▶ [WORK REQUIRED] Quote the listing below word for word, stopping after the line that contains "return Vector(((px - VX)".

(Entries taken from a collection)
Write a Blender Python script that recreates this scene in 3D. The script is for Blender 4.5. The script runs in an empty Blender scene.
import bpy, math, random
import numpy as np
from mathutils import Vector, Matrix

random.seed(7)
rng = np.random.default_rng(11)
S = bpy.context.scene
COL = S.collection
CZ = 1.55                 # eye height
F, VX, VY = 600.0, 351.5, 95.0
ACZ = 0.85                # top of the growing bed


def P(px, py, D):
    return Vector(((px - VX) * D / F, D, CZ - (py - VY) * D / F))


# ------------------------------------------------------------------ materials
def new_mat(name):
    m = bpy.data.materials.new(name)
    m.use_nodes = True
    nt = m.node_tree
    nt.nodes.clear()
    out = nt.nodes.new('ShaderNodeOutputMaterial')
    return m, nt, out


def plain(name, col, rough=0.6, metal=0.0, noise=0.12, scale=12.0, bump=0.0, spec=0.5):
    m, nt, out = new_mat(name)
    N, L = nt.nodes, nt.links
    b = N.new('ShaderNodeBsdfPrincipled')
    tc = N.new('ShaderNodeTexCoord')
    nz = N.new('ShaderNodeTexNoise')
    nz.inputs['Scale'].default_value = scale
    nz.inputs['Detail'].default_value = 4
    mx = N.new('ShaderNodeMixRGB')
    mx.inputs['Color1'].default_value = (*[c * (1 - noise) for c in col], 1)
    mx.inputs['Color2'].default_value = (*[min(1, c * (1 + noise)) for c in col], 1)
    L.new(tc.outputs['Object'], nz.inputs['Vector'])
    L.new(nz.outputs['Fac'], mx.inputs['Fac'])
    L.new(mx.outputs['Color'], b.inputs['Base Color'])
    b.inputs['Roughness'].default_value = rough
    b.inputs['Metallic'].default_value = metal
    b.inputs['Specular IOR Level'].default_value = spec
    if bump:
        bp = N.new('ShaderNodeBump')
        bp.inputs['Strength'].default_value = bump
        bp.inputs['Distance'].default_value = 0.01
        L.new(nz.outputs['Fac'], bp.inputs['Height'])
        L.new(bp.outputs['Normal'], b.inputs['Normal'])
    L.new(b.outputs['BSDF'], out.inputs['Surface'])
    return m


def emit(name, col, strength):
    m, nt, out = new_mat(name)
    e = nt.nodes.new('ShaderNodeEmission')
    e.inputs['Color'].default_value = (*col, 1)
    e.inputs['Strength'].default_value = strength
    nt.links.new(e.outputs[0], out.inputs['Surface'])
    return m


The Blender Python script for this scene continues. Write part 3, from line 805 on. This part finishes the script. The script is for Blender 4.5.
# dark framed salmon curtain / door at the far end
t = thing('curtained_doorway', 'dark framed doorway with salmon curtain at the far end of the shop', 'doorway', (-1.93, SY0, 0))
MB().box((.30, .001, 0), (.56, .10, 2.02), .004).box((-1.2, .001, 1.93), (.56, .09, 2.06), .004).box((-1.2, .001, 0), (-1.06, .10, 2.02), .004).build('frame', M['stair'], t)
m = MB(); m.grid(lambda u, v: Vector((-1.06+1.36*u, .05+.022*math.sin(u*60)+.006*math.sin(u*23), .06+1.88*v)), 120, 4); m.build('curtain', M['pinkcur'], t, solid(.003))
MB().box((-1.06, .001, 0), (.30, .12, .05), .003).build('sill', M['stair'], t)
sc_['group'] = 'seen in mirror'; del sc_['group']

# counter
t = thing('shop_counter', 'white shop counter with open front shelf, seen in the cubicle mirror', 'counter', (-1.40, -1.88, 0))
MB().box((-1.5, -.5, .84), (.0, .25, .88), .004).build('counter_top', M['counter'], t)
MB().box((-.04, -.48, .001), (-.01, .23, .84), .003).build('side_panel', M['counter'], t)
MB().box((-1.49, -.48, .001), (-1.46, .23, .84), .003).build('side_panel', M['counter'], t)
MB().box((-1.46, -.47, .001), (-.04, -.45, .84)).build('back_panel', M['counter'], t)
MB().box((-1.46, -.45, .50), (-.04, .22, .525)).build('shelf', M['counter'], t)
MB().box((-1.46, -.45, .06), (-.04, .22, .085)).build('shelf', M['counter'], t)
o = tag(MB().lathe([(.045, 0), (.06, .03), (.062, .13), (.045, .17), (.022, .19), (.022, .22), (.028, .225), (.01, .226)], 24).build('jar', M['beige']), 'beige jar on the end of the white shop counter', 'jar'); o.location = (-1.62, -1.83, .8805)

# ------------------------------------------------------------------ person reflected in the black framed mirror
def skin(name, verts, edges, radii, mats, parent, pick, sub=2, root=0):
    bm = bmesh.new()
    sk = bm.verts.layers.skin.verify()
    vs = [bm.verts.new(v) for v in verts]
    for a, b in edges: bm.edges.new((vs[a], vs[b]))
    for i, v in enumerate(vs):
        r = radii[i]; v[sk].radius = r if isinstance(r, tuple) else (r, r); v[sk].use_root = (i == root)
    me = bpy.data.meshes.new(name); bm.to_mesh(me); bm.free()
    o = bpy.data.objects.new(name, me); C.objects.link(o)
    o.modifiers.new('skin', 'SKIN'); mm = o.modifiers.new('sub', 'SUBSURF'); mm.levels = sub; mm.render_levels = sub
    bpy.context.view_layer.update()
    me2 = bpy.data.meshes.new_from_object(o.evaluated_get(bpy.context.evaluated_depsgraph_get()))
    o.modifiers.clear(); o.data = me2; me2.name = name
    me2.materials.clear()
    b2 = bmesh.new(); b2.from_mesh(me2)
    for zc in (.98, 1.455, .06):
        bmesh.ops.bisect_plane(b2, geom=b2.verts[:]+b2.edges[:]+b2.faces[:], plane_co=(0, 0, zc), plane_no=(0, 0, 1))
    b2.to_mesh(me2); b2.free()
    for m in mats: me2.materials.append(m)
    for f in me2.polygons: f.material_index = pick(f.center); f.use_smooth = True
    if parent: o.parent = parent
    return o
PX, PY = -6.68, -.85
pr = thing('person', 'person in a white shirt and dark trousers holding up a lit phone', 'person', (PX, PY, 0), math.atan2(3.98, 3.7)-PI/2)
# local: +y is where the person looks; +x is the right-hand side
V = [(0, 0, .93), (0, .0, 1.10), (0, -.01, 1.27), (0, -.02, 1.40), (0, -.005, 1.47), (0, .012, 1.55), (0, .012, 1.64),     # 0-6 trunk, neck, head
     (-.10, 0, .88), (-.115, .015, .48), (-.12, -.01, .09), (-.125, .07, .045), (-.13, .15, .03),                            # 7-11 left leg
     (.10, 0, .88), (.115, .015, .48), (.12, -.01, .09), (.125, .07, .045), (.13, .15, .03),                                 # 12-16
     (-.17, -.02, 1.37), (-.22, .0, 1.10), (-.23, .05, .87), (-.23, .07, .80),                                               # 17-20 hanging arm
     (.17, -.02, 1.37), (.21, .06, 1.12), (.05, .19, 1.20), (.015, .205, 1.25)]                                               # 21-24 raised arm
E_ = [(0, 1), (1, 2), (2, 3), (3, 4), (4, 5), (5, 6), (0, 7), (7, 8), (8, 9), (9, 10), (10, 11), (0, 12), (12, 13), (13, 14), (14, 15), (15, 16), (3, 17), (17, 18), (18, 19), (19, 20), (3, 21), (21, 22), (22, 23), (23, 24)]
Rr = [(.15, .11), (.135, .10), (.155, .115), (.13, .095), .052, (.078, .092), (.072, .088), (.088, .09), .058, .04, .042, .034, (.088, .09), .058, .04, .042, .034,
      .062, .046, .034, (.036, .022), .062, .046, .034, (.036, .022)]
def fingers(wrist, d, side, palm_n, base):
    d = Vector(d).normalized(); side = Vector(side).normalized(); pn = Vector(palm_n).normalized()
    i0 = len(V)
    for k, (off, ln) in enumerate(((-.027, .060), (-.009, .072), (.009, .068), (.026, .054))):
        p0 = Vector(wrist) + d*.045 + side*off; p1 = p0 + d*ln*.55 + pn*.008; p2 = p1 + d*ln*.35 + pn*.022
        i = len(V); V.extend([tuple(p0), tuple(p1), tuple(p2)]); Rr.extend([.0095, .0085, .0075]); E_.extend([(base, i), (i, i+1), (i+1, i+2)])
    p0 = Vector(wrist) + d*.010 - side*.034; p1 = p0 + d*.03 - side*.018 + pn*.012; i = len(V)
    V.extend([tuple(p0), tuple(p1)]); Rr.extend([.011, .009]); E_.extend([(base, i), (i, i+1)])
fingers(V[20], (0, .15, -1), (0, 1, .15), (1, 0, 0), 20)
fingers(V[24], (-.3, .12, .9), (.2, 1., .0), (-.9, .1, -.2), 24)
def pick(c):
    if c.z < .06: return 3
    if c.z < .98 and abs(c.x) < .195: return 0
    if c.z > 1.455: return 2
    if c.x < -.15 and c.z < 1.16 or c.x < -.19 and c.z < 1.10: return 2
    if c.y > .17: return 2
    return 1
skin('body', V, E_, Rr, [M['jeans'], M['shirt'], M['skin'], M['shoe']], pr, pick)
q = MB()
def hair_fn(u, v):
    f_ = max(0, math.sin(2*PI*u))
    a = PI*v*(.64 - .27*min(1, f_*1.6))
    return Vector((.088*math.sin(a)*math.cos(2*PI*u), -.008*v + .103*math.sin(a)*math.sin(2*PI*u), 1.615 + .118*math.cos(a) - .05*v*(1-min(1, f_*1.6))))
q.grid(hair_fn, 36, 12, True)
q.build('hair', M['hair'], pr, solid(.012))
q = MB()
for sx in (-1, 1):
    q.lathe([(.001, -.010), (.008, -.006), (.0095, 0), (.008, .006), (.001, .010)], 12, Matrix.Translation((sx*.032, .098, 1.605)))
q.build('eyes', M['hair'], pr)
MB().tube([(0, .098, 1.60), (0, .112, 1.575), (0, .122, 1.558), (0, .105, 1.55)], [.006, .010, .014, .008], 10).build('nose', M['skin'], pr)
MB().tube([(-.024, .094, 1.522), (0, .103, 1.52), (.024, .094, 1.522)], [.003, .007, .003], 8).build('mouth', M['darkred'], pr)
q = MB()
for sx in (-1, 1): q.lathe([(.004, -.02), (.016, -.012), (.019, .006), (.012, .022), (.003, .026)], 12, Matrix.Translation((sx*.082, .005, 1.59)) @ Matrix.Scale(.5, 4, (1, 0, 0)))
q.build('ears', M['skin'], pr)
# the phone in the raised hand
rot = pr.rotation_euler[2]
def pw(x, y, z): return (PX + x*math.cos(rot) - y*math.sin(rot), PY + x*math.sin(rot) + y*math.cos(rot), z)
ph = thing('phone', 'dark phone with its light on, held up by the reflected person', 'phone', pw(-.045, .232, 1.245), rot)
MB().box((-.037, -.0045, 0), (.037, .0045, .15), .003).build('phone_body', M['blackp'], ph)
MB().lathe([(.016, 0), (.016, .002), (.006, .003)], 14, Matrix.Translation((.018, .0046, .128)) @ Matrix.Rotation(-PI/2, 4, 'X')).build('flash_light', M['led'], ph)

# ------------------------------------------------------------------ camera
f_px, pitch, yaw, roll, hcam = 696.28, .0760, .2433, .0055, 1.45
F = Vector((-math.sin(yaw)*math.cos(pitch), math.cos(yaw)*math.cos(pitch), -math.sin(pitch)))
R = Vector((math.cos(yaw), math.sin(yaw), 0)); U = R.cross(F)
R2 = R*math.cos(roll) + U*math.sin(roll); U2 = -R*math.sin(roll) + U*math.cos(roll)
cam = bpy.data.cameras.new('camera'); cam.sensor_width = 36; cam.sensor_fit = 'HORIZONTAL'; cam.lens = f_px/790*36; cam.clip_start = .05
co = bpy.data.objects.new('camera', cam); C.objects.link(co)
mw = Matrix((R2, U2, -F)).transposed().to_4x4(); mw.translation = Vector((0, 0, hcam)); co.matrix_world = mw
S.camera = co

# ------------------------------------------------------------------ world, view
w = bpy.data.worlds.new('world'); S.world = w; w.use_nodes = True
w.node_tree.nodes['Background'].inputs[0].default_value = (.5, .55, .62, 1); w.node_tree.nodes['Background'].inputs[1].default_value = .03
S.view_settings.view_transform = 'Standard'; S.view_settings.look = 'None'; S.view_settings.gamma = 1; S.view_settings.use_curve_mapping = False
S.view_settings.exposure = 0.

▶ [EXERCISE SOLUTION]
Write a Blender Python script that recreates this scene in 3D. The script is for Blender 4.5. The script runs in an empty Blender scene.
import bpy, math, random
import numpy as np
from mathutils import Vector, Matrix

random.seed(7)
rng = np.random.default_rng(11)
S = bpy.context.scene
COL = S.collection
CZ = 1.55                 # eye height
F, VX, VY = 600.0, 351.5, 95.0
ACZ = 0.85                # top of the growing bed


def P(px, py, D):
    return Vector(((px - VX) * D / F, D, CZ - (py - VY) * D / F))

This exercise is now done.